— begin DATASET —
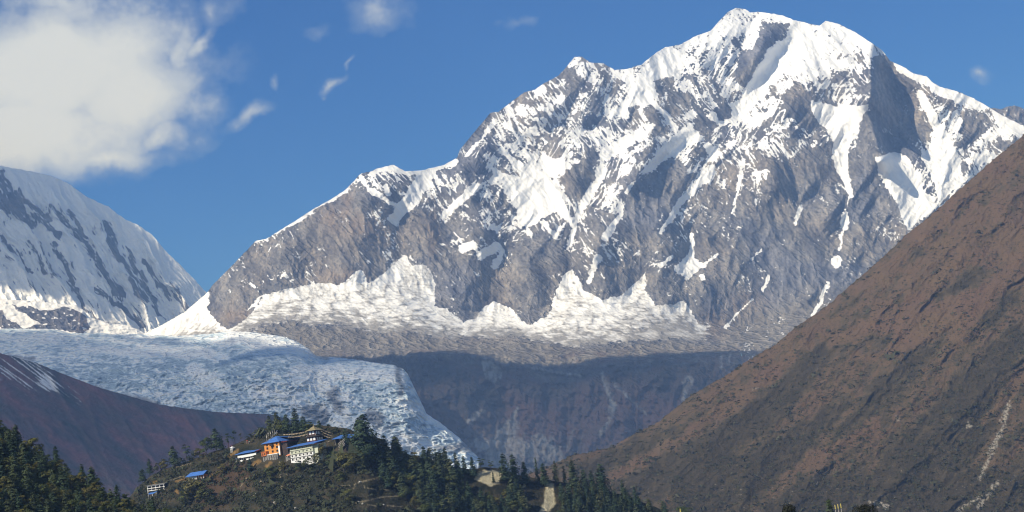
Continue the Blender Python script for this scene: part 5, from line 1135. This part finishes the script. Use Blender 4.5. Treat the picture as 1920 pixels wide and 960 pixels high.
# --- lower house with the blue gable roof
loc = P(354, 907, knoll_at(354, 909).y); s = MPX(loc); L = 34*s/math.cos(R(35)); H_ = 4.9
Hs = root('lower_house', loc, R(-35), 'single house with a blue gabled roof and orange front on the lower slope', 'house')
MB().box(0, L*.5, 0, 6, -5, H_).build('wall', mWhite, Hs)
MB().box(L*.5+.002, L, -.02, 6.02, -5, H_).build('orange_wall', mRust, Hs)
for x in (.52, .66, .80, .97): MB().box(L*x, L*x+.35, -.25, -.025, -1, H_-.1).build('trim', mWhite, Hs)
windows(Hs, [L*.6, L*.735, L*.89], 1.4, 3.2, .9, mDarkT, mPane, -.02); windows(Hs, [L*.15, L*.34], 1.8, 3.2, 1.1, mDarkT, mPane)
MB().slab([(-1.3, -1.6, H_-.15), (L+1.0, -1.6, H_-.15), (L+.4, 3, H_+2.6), (-.3, 3, H_+2.6)], .2).build('roof', mBlue, Hs)
MB().slab([(-.3, 3.02, H_+2.6), (L+.4, 3.02, H_+2.6), (L+1.0, 7.4, H_-.1), (-1.3, 7.4, H_-.1)], .2).build('rear_roof', mBlue, Hs)
MB().add([(L+.01, .02, H_), (L+.01, 5.98, H_), (L+.01, 3, H_+2.3), (L-.25, .02, H_), (L-.25, 5.98, H_), (L-.25, 3, H_+2.3)], [(0, 1, 2), (5, 4, 3), (0, 3, 4, 1), (1, 4, 5, 2), (2, 5, 3, 0)]).build('gable', mDarkT, Hs)

# --- veranda house at the left foot of the knoll, with a blue tarpaulin below
loc = P(277, 923, knoll_at(277, 926).y-7); s = MPX(loc); L = 37*s/math.cos(R(30))
V1 = root('veranda_house', loc, R(-30), 'dark house with three white beam lines and posts at the left foot of the knoll', 'house')
MB().box(.3, L-.3, .9, 6, -5, 4.1).build('wall', mDarkT, V1)
for z, d_ in ((.6, 0), (2.2, .0), (3.9, 0)): MB().box(0, L*(.93 if z < 1 else 1), -.2, .15, z, z+.42).build('beam', mWhite, V1)
for k in range(5): MB().box(L*k/4.3+.1, L*k/4.3+.38, -.12, .1, -3, .59).box(L*k/4.3+.1, L*k/4.3+.38, -.12, .1, 1.022, 2.19).box(L*k/4.3+.1, L*k/4.3+.38, -.12, .1, 2.622, 3.89).build('post', mWhite, V1)
MB().slab([(-1.0, -.6, 4.55), (L+.5, -.6, 4.55), (L+.5, 6.5, 5.2), (-1.0, 6.5, 5.2)], .22).build('roof', mStone, V1)
loc = P(279, 930, knoll_at(280, 934).y-9); tp = root('tarpaulin_shelter', loc, R(-22), 'sagging blue tarpaulin shelter below the house with white beams', 'shelter')
m = MB(); n_ = 9
top_ = [(6.6*i/(n_-1), y, 1.7+.5*i/(n_-1)-.55*math.sin(3.14*i/(n_-1))*(1 if y < 0 else .4)+.35*y) for y in (-1.0, 1.6) for i in range(n_)]
m.add(top_+[(x, y, z-.06) for x, y, z in top_], [(i, i+1, n_+i+1, n_+i) for i in range(n_-1)]+[(2*n_+i, 3*n_+i, 3*n_+i+1, 2*n_+i+1) for i in range(n_-1)]+[(i, 2*n_+i, 2*n_+i+1, i+1) for i in range(n_-1)])
m.build('sheet', mBlue, tp)
for x, y in ((.1, -.9), (6.5, -.9), (.1, 1.5), (6.5, 1.5)): MB().bar((x, y, -2.2), (x, y, 1.6 if y < 0 else 2.1), .07).build('pole', mPole, tp)

# --- small white shrine on the left shoulder
loc = knoll_at(436, 845); sh = root('shrine', loc, R(-30), 'tiny white shrine with a red tipped roof on the slope left of the longhouse', 'shrine')
MB().box(-1.2, 1.2, -1.2, 1.2, -1.5, 1.0).build('base', mStone, sh); MB().box(-.95, .95, -.95, .95, 1.003, 2.0).build('body', mWhite, sh)
MB().add([(-1.5, -1.5, 2.0), (1.5, -1.5, 2.0), (1.5, 1.5, 2.0), (-1.5, 1.5, 2.0), (0, 0, 3.0)], [(0, 1, 4), (1, 2, 4), (2, 3, 4), (3, 0, 4), (3, 2, 1, 0)]).build('roof', mWhite, sh)
MB().bar((0, 0, 2.9), (0, 0, 3.8), .2, 6, .05).build('tip', mRed, sh)

# --- prayer flags: tall poles, and long strings sloping from the temple
def flagpole(px, py, topy, label, w=.9, cloth=mPole, fh=.75):
    loc = knoll_at(px, py); h = (py-topy)*MPX(loc)
    o = root('flagpole', loc, R(-20+trng.uniform(-25, 25)), label, 'flagpole', None)
    MB().bar((0, 0, -.8), (0, 0, h), .08).build('pole', mPole, o)
    m = MB(); k = 6; z0, z1 = h*(1-fh), h*.97
    v = [(.08+x*w, .18*math.sin(i*1.3+px), z0+(z1-z0)*i/k) for i in range(k+1) for x in (0, 1)]
    m.add(v+[(x, y+.03, z) for x, y, z in v], [(2*i, 2*i+1, 2*i+3, 2*i+2) for i in range(k)]+[(2*k+2+2*i, 2*k+4+2*i, 2*k+5+2*i, 2*k+3+2*i) for i in range(k)])
    m.build('flag', cloth, o); return o
for px, py, ty, lb in ((500, 826, 812, 'pale vertical flag standing lowest, beside the left eave of the orange building'), (503, 822, 808, 'pale vertical flag left of the pyramid roof, second from the eave'), (507, 819, 804, 'pale flag on a pole just left of the tallest flag of its row'),
                       (511, 817, 802, 'tallest pale flag of the row above the apex of the blue pyramid roof'), (515, 816, 802.5, 'pale flag on a pole right of the tallest flag of its row'), (519, 816, 805, 'pale pole flag at the right end of the row above the pyramid roof')):
    o = flagpole(px, py, ty+3, lb, .38, mPole, .6); o['group'] = 'prayer flags on poles above the orange building'
flagpole(513, 812, 795, 'high pole with a small white banner topping the grove behind the orange building', 1.1, mWhite, .16)
o = flagpole(463, 832, 825.5, 'short pole with a small red cloth on the slope above the longhouse', 1.2, mRed, .7)
o = flagpole(466.5, 832, 827, 'short pole with a small pale cloth beside the red one above the longhouse', .7, mPole, .7)
def flag_string(p, q, sag, label, n, size, material, seed):
    r_ = random.Random(seed); m = MB(); fl = MB(); p, q = Vector(p), Vector(q)
    f = lambda t: p.lerp(q, t)-Vector((0, 0, sag*4*t*(1-t)))
    for i in range(12): m.bar(f(i/12), f((i+1)/12), .05, 4)
    d = (q-p); d.z = 0; d.normalize()
    for i in range(n):
        if r_.random() < .12: continue
        c = f((i+.5)/n); w = size*r_.uniform(.6, 1.1); h = size*r_.uniform(.5, .95); t = Vector((-d.y, d.x, 0))*r_.uniform(-.25, .25)
        a, b_ = c-d*w/2, c+d*w/2; lo = Vector((0, 0, -h))+t
        fl.add([a, b_, b_+lo, a+lo, a+t*.1+Vector((0, .03, 0)), b_+t*.1+Vector((0, .03, 0)), b_+lo+Vector((0, .03, 0)), a+lo+Vector((0, .03, 0))], [(0, 1, 2, 3), (7, 6, 5, 4)])
    o = root('prayer_flag_string', (0, 0, 0), 0, label, 'prayer flags', 'prayer flag strings around the temple')
    m.build('cord', mTan, o); fl.build('flags', material, o)
ty = loc_t = Tm.location; tz = ty.z
def at3(px, py, dy): return tuple(P(px, py, ty.y+dy))
flag_string(at3(591, 803, 0), at3(531, 814, 10), 1.0, 'upper string of prayer flags sloping left from the golden roof to the grove', 34, .85, mTan, 1)
flag_string(at3(588, 809, -1), at3(540, 819, 6), .8, 'lower string of prayer flags sloping left from the temple towards the rear hall', 28, .8, mTan, 2)
flag_string(at3(597, 802, 0), at3(640, 814, 4), .8, 'highest string of prayer flags falling right from the golden roof', 30, .85, mTan, 3)
flag_string(at3(598, 805, -2), at3(636, 819, 0), 1.2, 'middle string of prayer flags falling right from the temple', 26, .75, mTan, 4)
flag_string(at3(600, 812, -3), at3(628, 821, -3), .8, 'short low string of prayer flags right of the temple', 18, .7, mTan, 5)
flag_string(at3(496, 829, -6), at3(520, 806, 2), .9, 'string of pale flags rising past the left edge of the pyramid roof', 20, .75, mWhite, 6)
flag_string(at3(604, 830, -8), at3(626, 822, -6), .5, 'string of pale flags rising right from the dormitory to the bright blue roof', 18, .7, mTan, 7)

# --- pale boulders on the slope
def boulder(px, py, r_, label, seed, material=mBoul):
    rg = np.random.default_rng(seed); bm = bmesh.new(); bmesh.ops.create_icosphere(bm, subdivisions=2, radius=1)
    for v in bm.verts: v.co *= r_*(.75+.4*rg.random()); v.co.z *= .8
    me = bpy.data.meshes.new('boulder'); bm.to_mesh(me); bm.free(); me.materials.append(material)
    o = bpy.data.objects.new('boulder', me); COL.objects.link(o); o.location = knoll_at(px, py)+Vector((0, -r_*.3, r_*.25)); tag(o, label, 'boulder', None)
for i, (px, py, r_, lb) in enumerate([(643, 869, 1.2, 'pale boulder on the wooded slope below the stairs, the higher of two'), (649, 875, 1.1, 'pale boulder on the wooded slope below the stairs, the lower of two'), (429, 878, .6, 'small white boulder below the left end of the longhouse'), (675, 905, 1.0, 'white boulder beside the upper zigzag path'), (672, 942, .9, 'pale boulder at the hairpin of the lower zigzag path'), (680, 945, .7, 'small pale boulder just below the hairpin of the lower path'),
                                      (515, 943, 1.0, 'pale flat boulder low on the open slope'), (523, 922, .8, 'pale boulder at the foot of the stony gully'), (481, 926, .7, 'small pale boulder left of the stony gully'), (719, 947, .7, 'pale boulder at the lowest zigzag path near its right end'), (554, 953, .7, 'pale boulder near the bottom edge under the open slope')]):
    boulder(px, py, r_, lb, 40+i)
# --- yellow stems at the bottom edge, and a pale post top
loc = P(1573, 956, 345); o = root('flag_stems', Vector((loc.x, loc.y, -13.5)), 0, 'three thin yellow streamers on stems at the bottom edge between two dark crowns', 'streamers')
for k, (dx, tp_) in enumerate(((-.62, 944.5), (-.1, 944), (.42, 943.5))):
    zt = P(1573, tp_, 345).z+13.5
    m = MB().bar((dx, 0, 0), (dx, 0, zt-1.0), .05).build('stem', mPole, o)
    MB().box(dx-.06, dx+.09, -.03, .03, zt-.9, zt-.1).build('streamer', mYel, o)
loc = P(1276, 960, 420); tz_ = P(1276, 953.5, 420).z
o = root('gate_spire', Vector((loc.x, loc.y, -20)), 0, 'pale pointed post tip at the bottom edge below the wooded flank', 'post')
MB().box(-.3, .3, -.3, .3, 0, tz_+20-1.6).build('shaft', mPole, o); MB().bar((0, 0, tz_+18.3), (0, 0, tz_+20), .26, 8, .08).build('tip', mYel, o)
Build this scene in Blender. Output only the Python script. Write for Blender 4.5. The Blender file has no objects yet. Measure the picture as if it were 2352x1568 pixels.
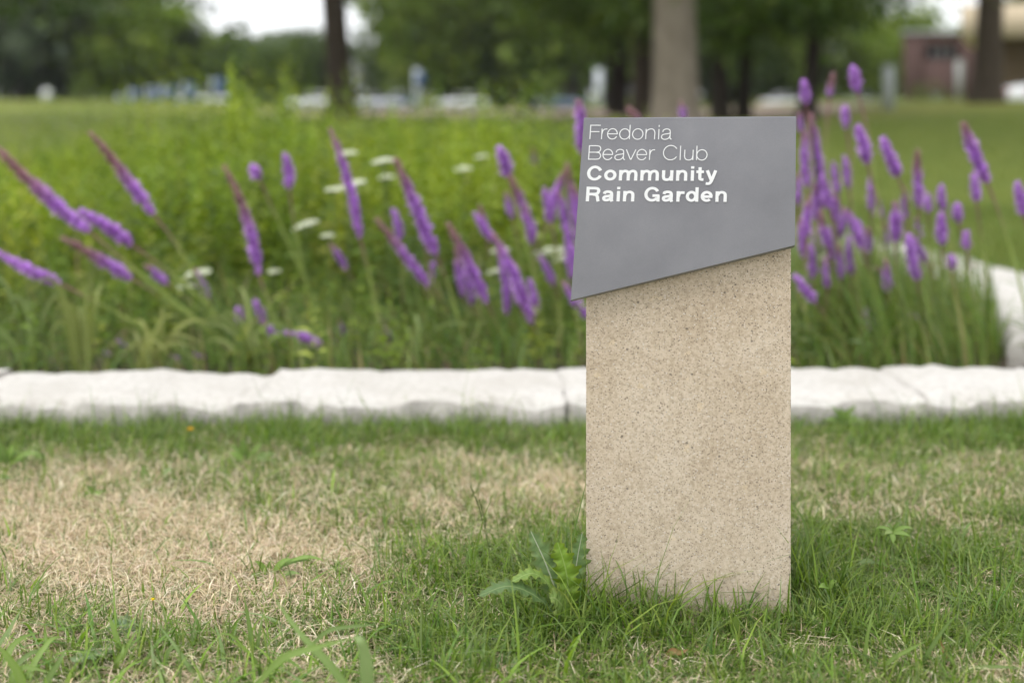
— end DATASET —
GIVEN INSTRUCTION: Read the entries and show each line that mentions "script".

SOLUTION TO THE EXERCISE:
Continue the Blender Python script for this scene: part 5, from line 1135. This part finishes the script. Use Blender 4.5. Treat the picture as 1920 pixels wide and 960 pixels high.
Build this scene in Blender. Output only the Python script. Write for Blender 4.5. The Blender file has no objects yet. Measure the picture as if it were 2352x1568 pixels.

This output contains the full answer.